Opinião

Medidas exacionais e antiexacionais: muito além das conveniências classificatórias

Autor

  • Paulo Cesar Conrado

    é juiz federal em São Paulo professor do Curso de Especialização do Ibet professor e coordenador do curso e do grupo de estudos do "Processo tributário analítico" do Ibet e professor do programa de mestrado profissional da FGV Direito-SP.

4 de maio de 2021, 9h13

A compreensão da dicotomia "medidas processuais exacionais" e "medidas processuais antiexacionais" vai muito além das categorizações academicistas. Ousaríamos dizer, aliás, que nem mesmo a ideia de que "classificações não são certas nem erradas, senão úteis ou inúteis" nos seria de interesse.

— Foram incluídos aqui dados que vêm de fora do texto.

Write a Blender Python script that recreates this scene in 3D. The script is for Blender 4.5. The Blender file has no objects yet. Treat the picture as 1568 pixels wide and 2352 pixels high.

O reconhecimento de que o processo tributário, em inafastável perspectiva instrumental, serve à composição de dissídios em torno da exigibilidade de obrigações daquele timbre (o tributário) nos dá conta de que duas seriam, em suma, as manifestações litigiosas nesse campo. Nada relacionado a classificações de conveniência, mas, sim, um retrato do efetivo campo de possibilidades que a processualidade tributária desafia.

As manifestações exacionais, primeira dessas possibilidades, são as demandadas por provocação do Fisco, partindo da premissa de que crédito posto não foi adimplido. Falamos de dissídio fincado na ideia de inadimplemento (usássemos o vocabulário da processualística comum, diríamos: a causa de pedir próxima nessas medidas seria o estado de inadimplemento afirmado pelo Fisco). E, se assim as coisas andam, não se há de duvidar que a tutela jurisdicional daí projetada tem um destino bem demarcado: promover o cumprimento, ainda que pelo uso da força estatal, da obrigação pendente.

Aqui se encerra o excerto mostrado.